* [DESCRIPTION OF THE TASK]
Extract each line of the data below exactly as written.
━━━━━━━━━━━━━━━━━━━━━━━━━━━━━━
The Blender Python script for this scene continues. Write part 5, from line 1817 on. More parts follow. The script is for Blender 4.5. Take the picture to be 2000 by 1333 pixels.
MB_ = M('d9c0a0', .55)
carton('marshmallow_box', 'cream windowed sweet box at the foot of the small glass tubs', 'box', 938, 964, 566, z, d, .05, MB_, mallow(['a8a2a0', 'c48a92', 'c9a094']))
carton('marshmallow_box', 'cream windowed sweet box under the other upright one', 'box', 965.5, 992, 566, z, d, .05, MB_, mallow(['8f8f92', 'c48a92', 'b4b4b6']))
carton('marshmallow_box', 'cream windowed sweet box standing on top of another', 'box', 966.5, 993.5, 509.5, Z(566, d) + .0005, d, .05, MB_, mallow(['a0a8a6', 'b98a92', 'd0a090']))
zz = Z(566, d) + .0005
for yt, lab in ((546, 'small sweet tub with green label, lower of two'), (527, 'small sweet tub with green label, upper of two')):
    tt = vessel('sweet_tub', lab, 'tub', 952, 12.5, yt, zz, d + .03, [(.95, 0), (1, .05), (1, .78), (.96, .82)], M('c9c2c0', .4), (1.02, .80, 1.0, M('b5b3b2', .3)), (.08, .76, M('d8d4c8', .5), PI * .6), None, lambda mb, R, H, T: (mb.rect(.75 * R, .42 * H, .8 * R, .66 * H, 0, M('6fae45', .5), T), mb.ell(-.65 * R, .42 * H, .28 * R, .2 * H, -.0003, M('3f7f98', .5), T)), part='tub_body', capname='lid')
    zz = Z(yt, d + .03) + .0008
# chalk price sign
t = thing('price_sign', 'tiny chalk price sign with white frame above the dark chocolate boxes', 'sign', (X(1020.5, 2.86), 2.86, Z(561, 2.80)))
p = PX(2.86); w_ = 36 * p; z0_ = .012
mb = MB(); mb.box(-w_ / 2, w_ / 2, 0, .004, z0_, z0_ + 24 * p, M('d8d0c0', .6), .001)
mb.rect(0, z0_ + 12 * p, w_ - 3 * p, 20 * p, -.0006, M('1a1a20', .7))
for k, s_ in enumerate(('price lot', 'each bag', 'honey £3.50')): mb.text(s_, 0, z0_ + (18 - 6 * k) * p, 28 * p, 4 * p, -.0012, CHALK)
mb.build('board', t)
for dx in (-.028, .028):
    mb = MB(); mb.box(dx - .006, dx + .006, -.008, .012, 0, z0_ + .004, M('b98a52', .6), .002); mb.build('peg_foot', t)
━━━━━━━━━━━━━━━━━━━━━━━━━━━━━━
* [RESPONSE]
The Blender Python script for this scene continues. Write part 5, from line 1817 on. More parts follow. The script is for Blender 4.5. Take the picture to be 2000 by 1333 pixels.
MB_ = M('d9c0a0', .55)
carton('marshmallow_box', 'cream windowed sweet box at the foot of the small glass tubs', 'box', 938, 964, 566, z, d, .05, MB_, mallow(['a8a2a0', 'c48a92', 'c9a094']))
carton('marshmallow_box', 'cream windowed sweet box under the other upright one', 'box', 965.5, 992, 566, z, d, .05, MB_, mallow(['8f8f92', 'c48a92', 'b4b4b6']))
carton('marshmallow_box', 'cream windowed sweet box standing on top of another', 'box', 966.5, 993.5, 509.5, Z(566, d) + .0005, d, .05, MB_, mallow(['a0a8a6', 'b98a92', 'd0a090']))
zz = Z(566, d) + .0005
for yt, lab in ((546, 'small sweet tub with green label, lower of two'), (527, 'small sweet tub with green label, upper of two')):
    tt = vessel('sweet_tub', lab, 'tub', 952, 12.5, yt, zz, d + .03, [(.95, 0), (1, .05), (1, .78), (.96, .82)], M('c9c2c0', .4), (1.02, .80, 1.0, M('b5b3b2', .3)), (.08, .76, M('d8d4c8', .5), PI * .6), None, lambda mb, R, H, T: (mb.rect(.75 * R, .42 * H, .8 * R, .66 * H, 0, M('6fae45', .5), T), mb.ell(-.65 * R, .42 * H, .28 * R, .2 * H, -.0003, M('3f7f98', .5), T)), part='tub_body', capname='lid')
    zz = Z(yt, d + .03) + .0008
# chalk price sign
t = thing('price_sign', 'tiny chalk price sign with white frame above the dark chocolate boxes', 'sign', (X(1020.5, 2.86), 2.86, Z(561, 2.80)))
p = PX(2.86); w_ = 36 * p; z0_ = .012
mb = MB(); mb.box(-w_ / 2, w_ / 2, 0, .004, z0_, z0_ + 24 * p, M('d8d0c0', .6), .001)
mb.rect(0, z0_ + 12 * p, w_ - 3 * p, 20 * p, -.0006, M('1a1a20', .7))
for k, s_ in enumerate(('price lot', 'each bag', 'honey £3.50')): mb.text(s_, 0, z0_ + (18 - 6 * k) * p, 28 * p, 4 * p, -.0012, CHALK)
mb.build('board', t)
for dx in (-.028, .028):
    mb = MB(); mb.box(dx - .006, dx + .006, -.008, .012, 0, z0_ + .004, M('b98a52', .6), .002); mb.build('peg_foot', t)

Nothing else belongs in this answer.